İstanbul Büyükşehir Belediyesi’nde ‘hukuksuz’ bir görevden alma ile karşılaştığı ‘darbe’, sadece 3 yıllık bir görevde dahi daha sonra yıllarca Türkiye’ye büyük hizmetler yapacağı bir kadroyu oluşturmasına yetmiştir. (Bilinen iki ismi örnek vereyim; Binali Yıldırım ve Prof.Dr.Veysel Eroğlu)
Ayrıca Kasım 1996’da meydana gelen Susurluk skandalından istifade ile tencere – tava çalmakla demokrasiyi askıya aldırma psikolojik harekatı uygulatan ‘28 Şubat zulmü’nü millet nezdinde sosyolojik olarak bitiren hareket de esasında Recep Tayyip Erdoğan’a aittir. İstanbul Büyükşehir Belediyesi tarafından (Nurettin Sözen döneminde) kurulan Boğaziçi Radyo Televizyonu’nu (kanuni olarak belediyelere de yasaklanması sebebiyle) bugünkü Kanal 7 olarak yapılandırmayı teşvik etmiş böylece de Ahmet Hakan’ın ana haber sunumuyla Türkiye o kapkara dönemde gerçeklerden haberdar olabilmiştir.

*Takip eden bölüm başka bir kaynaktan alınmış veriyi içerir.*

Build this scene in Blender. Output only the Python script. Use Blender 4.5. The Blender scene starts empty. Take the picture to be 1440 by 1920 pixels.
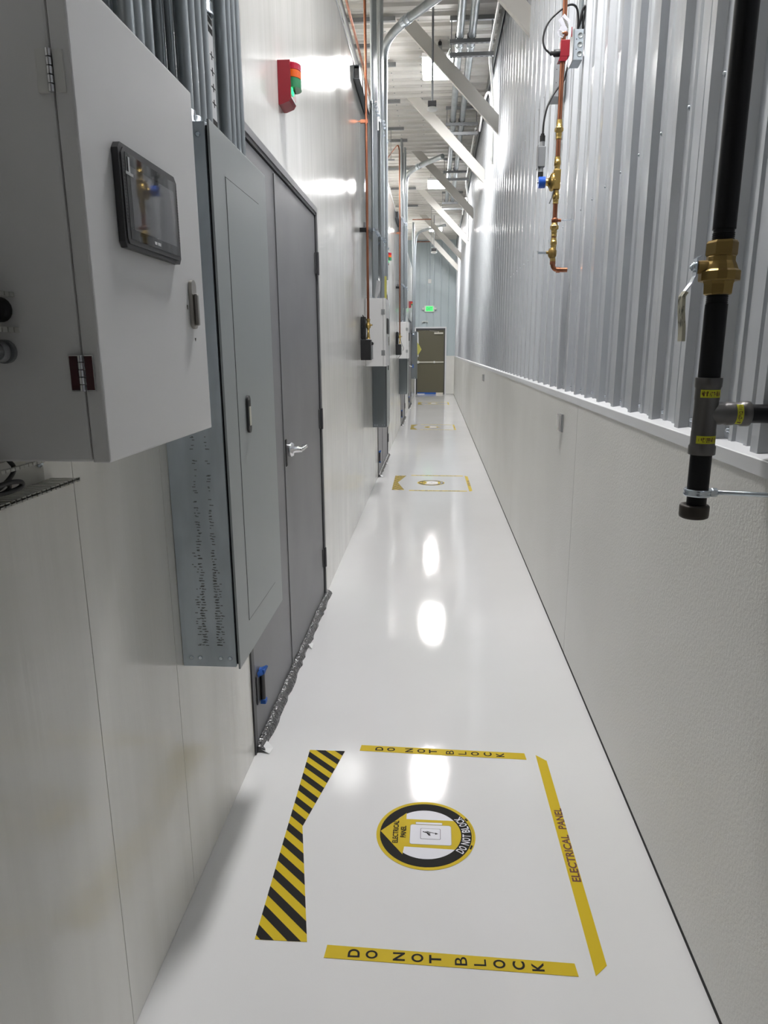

‘Muhtar bile olamaz’ başlıklarını atan kaotik kafalara cevaben 14 Ağustos 2001’de kurduğu AK Parti ile Kasım 2002’den itibaren bütün genel seçimlerin 1. partisi olarak ülkeyi yönetmektedir.
Evet, Erdoğan, önceki ‘liderler’ (Ecevit, Yılmaz, Çiller) gibi kolej mezunu değildir, Demirel gibi Eisenhower, Baykal gibi Rockfeller bursu ile Amerika’da eğitim görmemiştir ve Özal gibi Amerika’da Dünya Bankası’nda çalışmamıştır. Bütün hayatı, mücadele ile geçirdiği Türkiye’de milletle iç içe olmuştur.
Erdoğan, her şeyi ile yerli ve millidir.
Bir olay veya konu yaşandığı an sadece haberdir, tarih yıllar sonra olur.
Erdoğan’ın inanmış, dava sahibi biri olarak bütün hayatını sıfırdan kurması, bitmeyen çalışma azmi, Türkiye’ye Özal’ın açtığı yolu pekiştirerek birçok alanda çağ atlatmıştır.
Bugün yaşanan bazı zorluklar nedenlerinde objektif değerlendirme yapılmadan yorumlandığında iyi niyetli ve hakkaniyetli olunamaz.
Erdoğan, Türk siyasi hayatında benzer konumlar açısından kendi koyduğu hedeflerle sadece kendine ve milletine güvenerek önündeki engelleri aşan, basamakları tırmanan belki de tek liderdir. Bunca seçim başarısına rağmen eksik anlaşılan gerçek değerini tarih özenle yazacaktır.